CN investing over $500M in British Columbia, Quebec

Network improvements, decarbonization initiatives among projects

A CN train hauls intermodal containers across a rail crossing.

A CN train. (Photo: Shutterstock/LukasKrbec)

Canadian railway CN intends to invest CA$725 million (US$560 million) in capital projects in British Columbia and Quebec.

CN (NYSE: CNI) says the investments will go toward network improvements, technology, rolling stock units and decarbonization initiatives. CN also expects to conduct maintenance work on bridges, culverts, signal systems and other elements of track infrastructure.

In British Columbia, CN will spend $390 million to replace 111 miles of rail track, install approximately 126,000 railroad ties and rebuild 37 road crossing services.

CN operates 2,814 railroad route miles in the province, and the railway has invested more than $1.8 billion in the last five years there.


In Quebec, CN plans to invest $335 million in improvements in Quebec, including replacing 27 miles of rail, installing more than 118,000 railroad ties and rebuilding 38 road crossing services. 

CN has spent more than $2.2 billion in Quebec. It operates 2,044 route miles in the province. 

CN’s investments “will help improve the fluidity of our rail network against the unprecedented disruptions to service we have seen in the last two years, and is good news for Canadians,” said Canadian Minister of Transport Omar Alghabra in a release.

Separately, CN’s investments in Quebec come as the Port of Montreal announced last Tuesday that the port authorities of Montreal, Québec and Trois-Rivières would be creating a working group to identify joint initiatives on the St. Lawrence River. The three ports handle approximately 72.4 million tons annually of general cargo, containers and solid and liquid bulk.


The Port of Montreal also announced in May that vessel operator CMA-CGM has started service between Montreal and Northern Europe.

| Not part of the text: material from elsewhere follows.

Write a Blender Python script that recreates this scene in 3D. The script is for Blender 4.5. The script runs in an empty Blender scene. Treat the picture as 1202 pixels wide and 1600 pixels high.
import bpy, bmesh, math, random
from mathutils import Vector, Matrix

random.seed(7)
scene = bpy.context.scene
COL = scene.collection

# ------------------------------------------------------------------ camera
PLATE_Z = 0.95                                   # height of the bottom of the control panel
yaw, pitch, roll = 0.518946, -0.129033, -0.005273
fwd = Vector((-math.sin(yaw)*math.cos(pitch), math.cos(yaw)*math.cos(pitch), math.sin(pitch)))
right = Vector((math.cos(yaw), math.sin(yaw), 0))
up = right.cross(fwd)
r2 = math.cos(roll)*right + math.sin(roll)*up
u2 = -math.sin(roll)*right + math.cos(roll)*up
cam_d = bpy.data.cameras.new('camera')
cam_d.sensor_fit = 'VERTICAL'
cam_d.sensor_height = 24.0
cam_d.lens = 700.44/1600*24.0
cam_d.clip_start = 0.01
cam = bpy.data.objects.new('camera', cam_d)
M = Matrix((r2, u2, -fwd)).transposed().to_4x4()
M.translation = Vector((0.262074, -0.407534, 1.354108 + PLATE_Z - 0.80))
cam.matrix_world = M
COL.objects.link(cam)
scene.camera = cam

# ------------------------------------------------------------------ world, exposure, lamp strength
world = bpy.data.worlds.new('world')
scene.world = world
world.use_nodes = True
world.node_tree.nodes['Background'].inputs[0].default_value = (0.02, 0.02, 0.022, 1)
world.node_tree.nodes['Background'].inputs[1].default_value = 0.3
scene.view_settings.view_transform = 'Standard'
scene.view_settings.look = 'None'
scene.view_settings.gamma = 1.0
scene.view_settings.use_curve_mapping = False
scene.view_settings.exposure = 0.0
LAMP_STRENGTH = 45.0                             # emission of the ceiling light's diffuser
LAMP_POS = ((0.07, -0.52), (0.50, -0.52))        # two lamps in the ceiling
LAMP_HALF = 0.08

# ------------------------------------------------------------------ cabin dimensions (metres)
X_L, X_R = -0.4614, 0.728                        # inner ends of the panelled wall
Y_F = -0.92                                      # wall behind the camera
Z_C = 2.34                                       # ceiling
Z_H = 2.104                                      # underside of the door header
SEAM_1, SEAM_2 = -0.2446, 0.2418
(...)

Meanwhile, the Vancouver Fraser Port Authority, CN and the city of Burnaby in British Columbia said in May that rail upgrades along the Burnaby rail corridor were complete. The improvements include upgrades to the Thornton Tunnel, reducing by half the time that trains are idle in Burnaby because they are waiting for the tunnel to vent. This will improve access to the North Shore port terminals, they said.